>> START

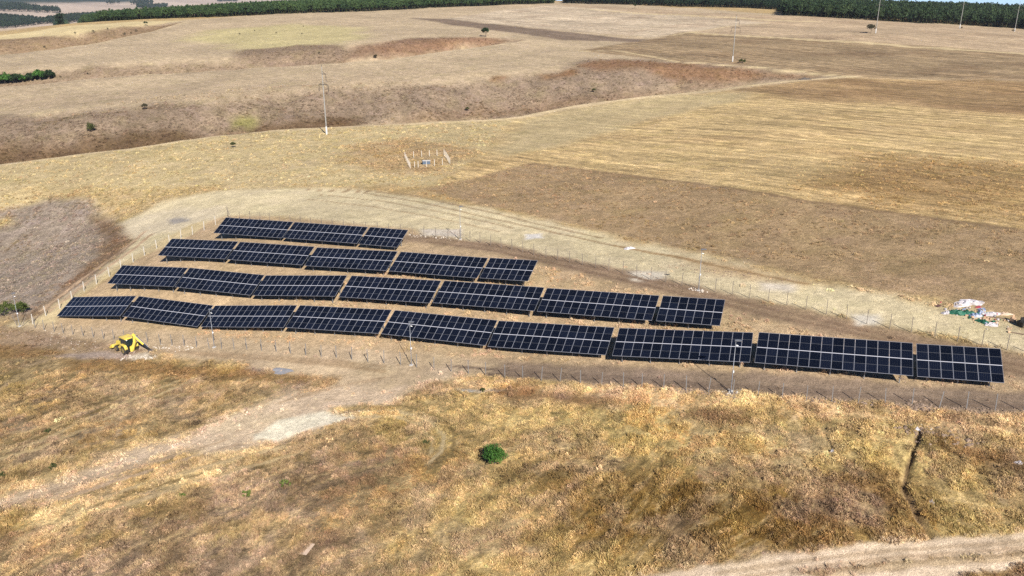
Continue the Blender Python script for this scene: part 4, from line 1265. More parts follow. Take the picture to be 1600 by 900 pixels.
crumpled('plastic_sheet', (1512, 474), 3.2, 2.6, 0.30, M_TARPW, 'large round crumpled white sheet topmost in the rubbish heap', 'plastic sheet', 0.1, 3)
crumpled('tarpaulin', (1494, 489), 2.8, 1.4, 0.32, M_TARPG, 'dark green net heaped at the left end of the rubbish', 'tarpaulin', -0.2, 5)
crumpled('plastic_sheet', (1479, 489), 1.1, 0.9, 0.25, M_TARPW, 'small white scrap at the far left of the green net', 'plastic sheet', 0.5, 7)
crumpled('tarpaulin', (1511, 490), 1.8, 0.9, 0.4, M_TARPG, 'narrow green strip in the middle of the rubbish heap', 'tarpaulin', -0.3, 9)
crumpled('plastic_bag', (1523, 494), 1.5, 1.2, 0.3, M_TARPB, 'blue-grey plastic heaped in the middle of the rubbish', 'plastic bag', 0.4, 11)
crumpled('plastic_bag', (1533, 486), 1.7, 1.0, 0.28, M_TARPB, 'blue-grey plastic below the big white sheet', 'plastic bag', 0.9, 13)
crumpled('plastic_sheet', (1548, 491), 2.4, 1.1, 0.24, M_TARPW, 'long white sheet on the right of the rubbish heap', 'plastic sheet', -0.4, 15)
crumpled('tarpaulin', (1536, 504), 1.6, 0.7, 0.35, M_TARPG, 'green strip trailing down below the rubbish heap', 'tarpaulin', -0.7, 17)
crumpled('plastic_sheet', (1549, 508.5), 1.6, 0.7, 0.3, M_TARPW, 'white scrap lowest at the foot of the rubbish heap', 'plastic sheet', -0.1, 19)
crumpled('cloth', (1529, 481), 0.6, 0.35, 0.25, M_RED, 'small red cloth between white sheet and blue plastic', 'cloth', -0.2, 21)
crumpled('cardboard_heap', (1538, 499), 1.5, 1.0, 0.2, M_CARD, 'flat brown cardboard right of the blue plastic', 'cardboard', 0.0, 23)
crumpled('plastic_bag', (1570, 491), 1.6, 0.7, 0.22, M_BOARD, 'beige flattened packaging at the right of the rubbish', 'packaging', -0.15, 29)
plank('sheet_of_metal', (1466, 478), (0.75, 0.55, 0.03), 0.4, M_BROWNB, 'small dark brown sheet lying left of the rubbish heap', 'metal sheet', 2)
plank('plank', (1558, 497), (1.7, 0.10, 0.05), -0.55, M_WOOD, 'dark plank lying right of the long white sheet', 'plank')
plank('plank', (1553, 503), (1.0, 0.12, 0.05), -0.3, M_WOOD, 'short dark plank above the lowest white scrap', 'plank')
plank('plank', (1590, 522), (1.3, 0.09, 0.06), -0.62, M_WOOD, 'single dark plank lying apart below the rubbish heap', 'plank')
plank('crate', (1582, 502), (0.5, 0.5, 0.45), 0.5, M_CARD, 'brown upright box near the picture\'s right edge', 'box')
plank('crate', (1598, 509), (1.1, 0.8, 0.6), 0.3, M_BLACKM, 'black box at the picture\'s right edge beside the brown box', 'box')
# many small scraps strewn round the heap
def litter():
    rnd = random.Random(8)
    mb = MB()
    for _ in range(95):
        u = rnd.gauss(1532, 26); v = 472 + (u - 1475) * .30 + rnd.gauss(8, 6)
        p = on_ground(min(max(u, 1470), 1620), v)
        s = rnd.uniform(.07, .26)
        M = Matrix.Rotation(rnd.uniform(0, 6.28), 3, 'Z') @ Matrix.Rotation(rnd.uniform(-.7, .7), 3, 'X')
        q = [Vector((rnd.uniform(.5, 1) * s * math.cos(a), rnd.uniform(.4, .9) * s * math.sin(a), 0)) for a in (0, 1.1, 2.3, 3.3, 4.4, 5.4)]
        top = [M @ (a + Vector((0, 0, rnd.uniform(0, .4) * s))) + p + Vector((0, 0, .10)) for a in q]
        c = sum(top, Vector()) / 6 + Vector((0, 0, .25 * s))
        mb.add(top + [c] + [a - Vector((0, 0, .16)) for a in top], [(i, (i + 1) % 6, 6) for i in range(6)] + [(i, 7 + i, 7 + (i + 1) % 6, (i + 1) % 6) for i in range(6)], rnd.choice([0, 0, 1, 1, 2, 3, 4, 4, 4]))
    o = mb.build('litter', [M_TARPW, M_TARPG, M_TARPB, M_RED, M_CARD])
    tag(o, 'small scraps of litter strewn about the rubbish heap', 'litter', kind='stuff')


litter()
crumpled('plastic_bag', (983, 389), 1.9, 1.0, 0.35, M_TARPW, 'white plastic bag lying alone at the edge of the stubble', 'plastic bag', 0.0, 31)
crumpled('plastic_bag', (1300, 706), 0.35, 0.3, 0.3, M_TARPW, 'small white rag in the meadow left of the narrow ditch', 'plastic bag', 0.0, 33)
crumpled('plastic_bag', (1455, 786), 0.5, 0.35, 0.3, M_TARPW, 'small white rag in the meadow right of the narrow ditch', 'plastic bag', 0.0, 35)
crumpled('plastic_sheet', (1592, 724), 0.9, 0.45, 0.2, M_TARPW, 'white scrap at the right edge of the meadow', 'plastic sheet', 0.0, 37)
crumpled('plastic_bag', (1434, 669), 0.5, 0.3, 0.25, M_TARPW, 'small white rag on the dark earth at the head of the ditch', 'plastic bag', 0.0, 39)
plank('board', (480, 859), (0.75, 1.45, 0.03), -0.35, M_BOARD, 'flat pale board lying in the grass at the lower left', 'board', 6)


def puddle(uv_list, label, mat, name='puddle'):
    pts = world_line(uv_list)
    cx, cy = sum(p[0] for p in pts) / len(pts), sum(p[1] for p in pts) / len(pts)
    z = max(gz(*p) for p in pts + [(cx, cy)]) + 0.03
    ring = []
    for i in range(len(pts)):
        a, b = pts[i - 1], pts[i]
        for t in (0, .33, .66):
            f = 1 + random.uniform(-.22, .18)
            ring.append((cx + (a[0] + (b[0] - a[0]) * t - cx) * f, cy + (a[1] + (b[1] - a[1]) * t - cy) * f))
    vs = [(x, y, gz(x, y) + 0.012) for x, y in ring] + [(cx + (x - cx) * .6, cy + (y - cy) * .6, gz(cx + (x - cx) * .6, cy + (y - cy) * .6) + 0.05) for x, y in ring] + [(cx, cy, gz(cx, cy) + 0.06)]
    n = len(ring)
    fs = [(i, (i + 1) % n, n + (i + 1) % n, n + i) for i in range(n)] + [(n + i, n + (i + 1) % n, 2 * n) for i in range(n)]
    o = MB().add(vs, fs).build(name, mat)
    return tag(o, label, name.replace('_', ' '), kind='structure')


M_PUD = plain('grey_wet_mud', (0.24, 0.235, 0.245), rough=0.7, vary=0.15, scale=1.5, spec=0.5)
M_ASH = plain('pale_ash', (0.44, 0.43, 0.42), rough=0.9, vary=0.2, scale=2)
puddle([(424, 577), (436, 573.5), (452, 575), (460, 580), (446, 585), (430, 583)], 'blue-grey patch of wet mud beside the track', M_PUD, 'mud_patch')


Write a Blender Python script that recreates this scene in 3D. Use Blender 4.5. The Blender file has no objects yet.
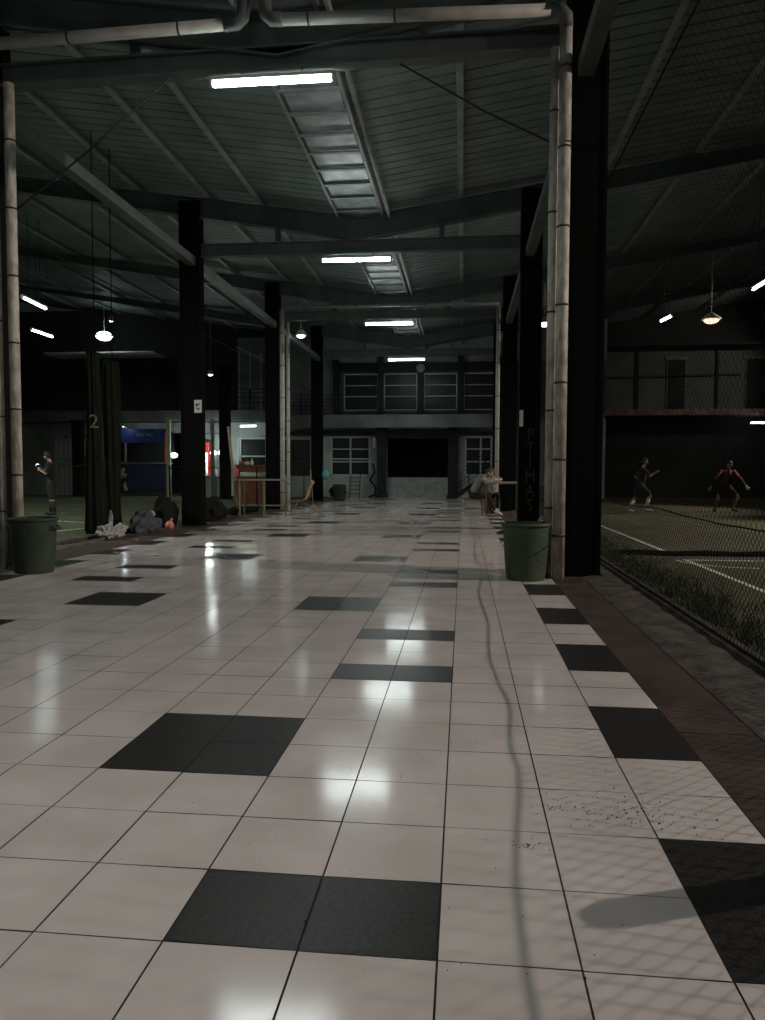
import bpy, math, random
from mathutils import Vector, Matrix, noise
random.seed(7)
S = bpy.context.scene
C = S.collection
PI = math.pi

# ------------------------------------------------------------ camera
cam_d = bpy.data.cameras.new('camera'); cam = bpy.data.objects.new('camera', cam_d); C.objects.link(cam)
YAW, PITCH, ROLL, FPX = .10642, .05225, .00288, 753.85
F = Vector((-math.sin(YAW)*math.cos(PITCH), math.cos(YAW)*math.cos(PITCH), -math.sin(PITCH)))
R0 = Vector((math.cos(YAW), math.sin(YAW), 0)); U0 = R0.cross(F)
Rr = R0*math.cos(ROLL)+U0*math.sin(ROLL); Ur = U0*math.cos(ROLL)-R0*math.sin(ROLL)
cam.matrix_world = Matrix(((Rr.x, Ur.x, -F.x, 0), (Rr.y, Ur.y, -F.y, 0), (Rr.z, Ur.z, -F.z, 1.3754), (0, 0, 0, 1)))
cam_d.sensor_fit = 'HORIZONTAL'; cam_d.sensor_width = 36; cam_d.lens = FPX/765*36
cam_d.clip_start = .05; cam_d.clip_end = 300
S.camera = cam
# ------------------------------------------------------------ world, exposure, lamp powers
W = bpy.data.worlds.new('night'); S.world = W; W.use_nodes = True
W.node_tree.nodes['Background'].inputs[0].default_value = (.55, .75, .8, 1)
W.node_tree.nodes['Background'].inputs[1].default_value = .012
S.view_settings.view_transform = 'Standard'; S.view_settings.look = 'None'
S.view_settings.gamma = 1; S.view_settings.use_curve_mapping = False
S.view_settings.exposure = 0.0
TUBE_E = 42.0      # emission of the hall tubes
TUBE_DOWN = 15.0   # watts each hall tube sends down from its reflector
SIDE_E = 13.0      # emission of the tubes over the courts
FLOOD_W = 2050.0    # watts of the warm floodlights over the right court
FLOOD_L = 1000.0    # watts of the floodlights over the left court

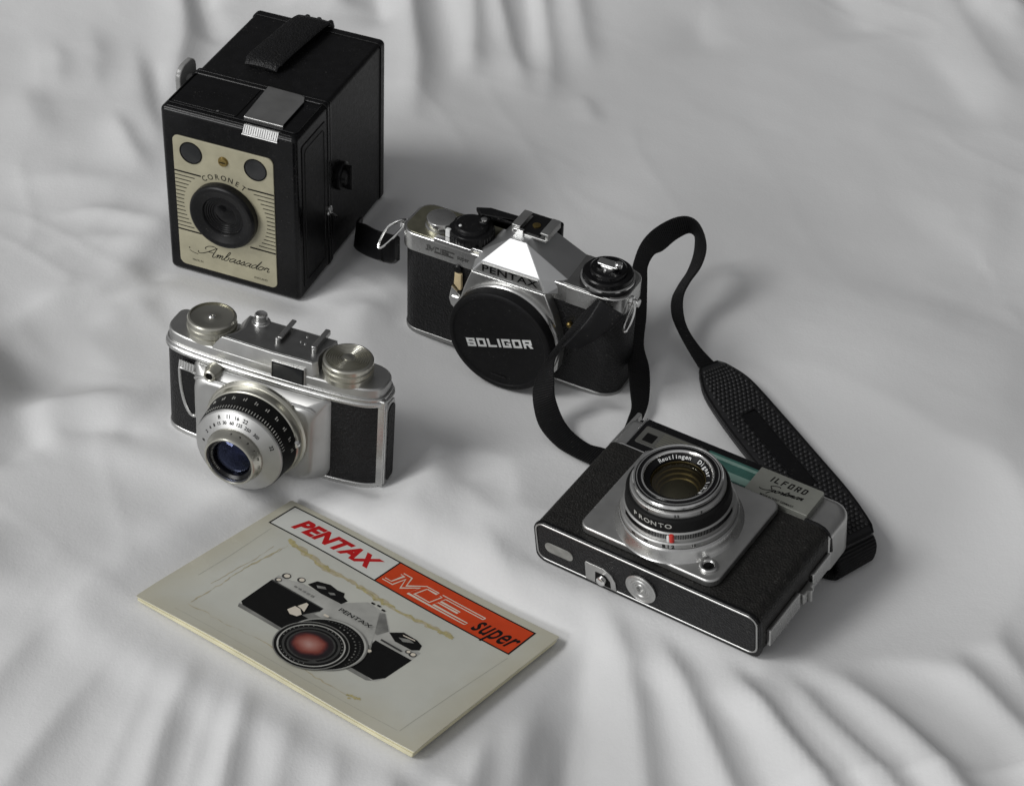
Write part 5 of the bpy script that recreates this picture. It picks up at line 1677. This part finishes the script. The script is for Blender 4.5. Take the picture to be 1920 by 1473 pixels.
    for spec in (([(23.6, 82.0), (25.8, 81.0), (27.4, 79.6)], 22, 0.9, 0.6), ([(121, 75.2), (128.2, 75.0)], 18, 0.85, 0.6), ([(47, 76.6), (53, 76.2)], 10, 0.8, 0.5), ([(118, 10.0), (124, 11.6)], 12, 0.7, 0.5)):
        m = MB()
        trail(m, *spec)
        m.make('water_stain', 'stain', cv, smooth=False)
    m = MB()
    m.stroke([(151.2, 6.6), (153.4, 44), (155.9, 80.2)], 0.28, 'z', h)
    m.stroke([(10.4, 31), (10.6, 52), (9.4, 84)], 0.26, 'z', h)
    m.stroke([(20, 5.0), (80, 5.6), (150, 6.4)], 0.2, 'z', h + 0.002)
    m.make('cover_crease', 'crease', cv, smooth=False)
    # the old paper no longer lies flat: cut every sheet finely and bend it
    def curl(x, y, z):
        u, v = x / Wd, y / Dp
        k = min(1.0, max(0.0, (z - 4.6) / 3.6))
        lift = 1.9 * max(0, u - 0.55) ** 2 / 0.2 * (0.35 + 0.65 * (1 - v)) - 1.3 * max(0, 0.35 - u) ** 2 / 0.12 * (0.4 + 0.6 * v) + 0.45 * math.sin(5.2 * u + 1.5 * v) * (0.4 + v) * 0.6 - 0.9 * max(0, 0.16 - v) ** 2 / 0.0256 * math.sin(2.4 + 5.5 * u)
        return lift * (0.25 + 0.75 * k)
    for o in [t] + list(t.children_recursive):
        if o.type != 'MESH': continue
        bm = bmesh.new(); bm.from_mesh(o.data)
        for ax, top in ((0, Wd), (1, Dp)):
            for c in range(7, int(top), 7):
                co = Vector((c * MM if ax == 0 else 0, c * MM if ax == 1 else 0, 0)); no = Vector((1, 0, 0)) if ax == 0 else Vector((0, 1, 0))
                bmesh.ops.bisect_plane(bm, geom=bm.verts[:] + bm.edges[:] + bm.faces[:], plane_co=co, plane_no=no, dist=1e-7)
        for v in bm.verts:
            x, y, z = v.co.x / MM, v.co.y / MM, v.co.z / MM
            v.co.z += curl(x, y, z) * MM
        bm.to_mesh(o.data); bm.free()
    return t
booklet()

# ------------------------------------------------------------------ carrying strap of the reflex camera
def ribbon(stations, thick, n=5):
    """a band swept through pairs of edge points, with texture coordinates in millimetres along it"""
    Ls = spline([s[0] for s in stations], n)
    Rs = spline([s[1] for s in stations], n)
    bm = bmesh.new()
    uvl = bm.loops.layers.uv.new('UVMap')
    rows, us = [], []
    u = 0.0
    N = len(Ls)
    cen = [(np.array(a) + np.array(b)) / 2 for a, b in zip(Ls, Rs)]
    prev = None
    for i in range(N):
        a, b = np.array(Ls[i]), np.array(Rs[i])
        tg = cen[min(N - 1, i + 1)] - cen[max(0, i - 1)]
        ac = b - a
        nr = np.cross(ac, tg)
        nr = nr / (np.linalg.norm(nr) + 1e-9)
        if prev is not None and nr.dot(prev) < 0: nr = -nr
        prev = nr
        if i: u += np.linalg.norm(cen[i] - cen[i - 1])
        us.append(u)
        e = ac / (np.linalg.norm(ac) + 1e-9)
        prof = []
        for f, q in ((0, 0.2), (0.06, 0.5), (0.3, 0.5), (0.5, 0.5), (0.7, 0.5), (0.94, 0.5), (1, 0.2), (1, -0.2), (0.94, -0.5), (0.7, -0.5), (0.5, -0.5), (0.3, -0.5), (0.06, -0.5), (0, -0.2)):
            prof.append(bm.verts.new(a + ac * f + nr * q * thick))
        rows.append(prof)
    k = len(rows[0])
    for i in range(N - 1):
        for j in range(k):
            f = bm.faces.new((rows[i][j], rows[i][(j + 1) % k], rows[i + 1][(j + 1) % k], rows[i + 1][j]))
            for lp, uu in zip(f.loops, (us[i], us[i], us[i + 1], us[i + 1])):
                lp[uvl].uv = (uu, 0)
    bm.faces.new(list(reversed(rows[0]))); bm.faces.new(rows[-1])
    mb = MB()
    mb.bm.free()
    mb.bm = bm
    return mb

def strap():
    t = bpy.data.objects.new('camera_strap', None)
    COL.objects.link(t)
    base = Vector((0.09, 0.90, 0.004))
    t.location = base
    t['label'] = 'black nylon camera strap with a wide textured shoulder pad, looped beside the reflex camera'
    t['category'] = 'camera strap'
    def add(mb, name, mats, parent=t, **k):
        bmesh.ops.translate(mb.bm, verts=mb.bm.verts[:], vec=-base * 1000)
        return mb.make(name, mats, parent, **k)
    wa = add(ribbon(STRAP_A, 1.3), 'webbing', 'webbing', ang=60)
    add(ribbon(STRAP_B, 1.3), 'webbing', 'webbing', ang=60)
    # folded leather ends at the two rings
    tb = ribbon(TAB, 2.6)
    le = add(tb, 'end_tab', 'vinyl', ang=50)
    st = [(tuple(np.array(a) * 1.0 + (0, 0, 0.6)), tuple(np.array(b) + (0, -0.5, 0.6))) for a, b in TAB[2:4]]
    add(ribbon([(a, b) for a, b in ((TAB[2][0], TAB[2][1]), ((TAB[2][0][0] - 2.4, TAB[2][0][1] + 7, TAB[2][0][2] - 4), (TAB[2][1][0] - 2.6, TAB[2][1][1] + 7, TAB[2][1][2] - 4)))], 4.6, 3), 'keeper_loop', 'vinyl', le, ang=50)
    rt = [((43.6, 880.0, 63.0), (57.0, 875.6, 57.0)), ((38.0, 874.6, 55.4), (49.0, 872.2, 49.0)), ((31.0, 871.2, 47.6), (41.0, 870.6, 43.6)), ((25.6, 869.4, 42.0), (34.0, 870.0, 39.6))]
    add(ribbon(rt, 2.8), 'end_tab', 'vinyl', ang=50)
    # shoulder pad: thick band with moulded knobs and a smooth centre panel
    mb = ribbon(PAD, 5.0, 8)
    pad = add(mb, 'shoulder_pad', 'pad', ang=50)
    Ls = spline([s[0] for s in PAD], 10); Rs = spline([s[1] for s in PAD], 10)
    cen = [(np.array(a) + np.array(b)) / 2 for a, b in zip(Ls, Rs)]
    s_ = np.concatenate([[0], np.cumsum([np.linalg.norm(cen[i + 1] - cen[i]) for i in range(len(cen) - 1)])])
    def at(s, f):
        i = int(np.clip(np.searchsorted(s_, s) - 1, 0, len(cen) - 2))
        q = (s - s_[i]) / (s_[i + 1] - s_[i])
        a = np.array(Ls[i]) * (1 - q) + np.array(Ls[i + 1]) * q
        b = np.array(Rs[i]) * (1 - q) + np.array(Rs[i + 1]) * q
        return a * (1 - f) + b * f + np.array([0, 0, 2.4])
    m = MB()
    S = s_[-1]
    k = 0
    s = 6.0
    while s < S - 6:
        ncol = 9
        for c in range(ncol):
            f = 0.10 + 0.80 * (c + (0.5 if k % 2 else 0.0)) / ncol
            inpanel = 46 < s < 112 and 0.34 < f < 0.66
            if inpanel: continue
            p = at(s, f)
            loops = []
            for r, hh in ((1.30, -0.2), (1.22, 0.5), (0.9, 0.95), (0.35, 1.15)):
                loops.append([(p[0] + r * math.cos(a), p[1] + r * math.sin(a), p[2] + hh) for a in [2 * PI * j / 7 for j in range(7)]])
            m.loft(loops)
        s += 2.9
        k += 1
    add(m, 'pad_knobs', 'pad', pad, ang=70)
    m = MB()
    pts = [(46, 0.36), (46, 0.64), (60, 0.65), (80, 0.65), (98, 0.65), (112, 0.64), (112, 0.36), (98, 0.35), (80, 0.35), (60, 0.35)]
    ring0 = [at(a, b) + np.array([0, 0, -0.2]) for a, b in pts]
    ring1 = [at(a, b) + np.array([0, 0, 0.35]) for a, b in pts]
    m.loft([ring0, ring1])
    m.tube([at(a, b) + np.array([0, 0, 0.4]) for a, b in pts], 0.5, 6, True)
    cp = add(m, 'centre_panel', 'plastic', pad, ang=50)
    m = MB()
    edge = [at(s, 0.02) for s in np.linspace(1, S - 1, 40)] + [at(s, 0.98) for s in np.linspace(S - 1, 1, 40)]
    m.tube([e + np.array([0, 0, 0.1]) for e in edge], 0.7, 6, True)
    add(m, 'pad_edge', 'vinyl', pad)
    # where the pad turns under at its far end
    add(ribbon([((171.5, 774.0, 6.6), (148.5, 759.0, 6.4)), ((175.6, 767.6, 7.8), (153.4, 752.6, 7.4)), ((177.6, 764.0, 5.6), (156.6, 749.2, 4.8)), ((177.8, 762.4, 1.4), (157.6, 747.6, 0.4)), ((175.2, 761.6, -2.2), (155.6, 746.8, -3.2)), ((166.0, 764.0, -3.2), (148.0, 750.0, -4.0)), ((155.0, 769.0, -3.0), (139.0, 756.0, -4.0))], 4.4, 8), 'webbing_end', 'webbing', ang=70)
    return t
strap()
bpy.context.view_layer.update()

>> END

Work required: Take the lines above starting at the one containing "Write a Blender" and ending at the one containing "PI = math.pi", and print them again exactly, without pictures.

Response to the task:
Write a Blender Python script that recreates this scene in 3D. Use Blender 4.5. The Blender file has no objects yet.
import bpy, math, random
from mathutils import Vector, Matrix, noise
random.seed(7)
S = bpy.context.scene
C = S.collection
PI = math.pi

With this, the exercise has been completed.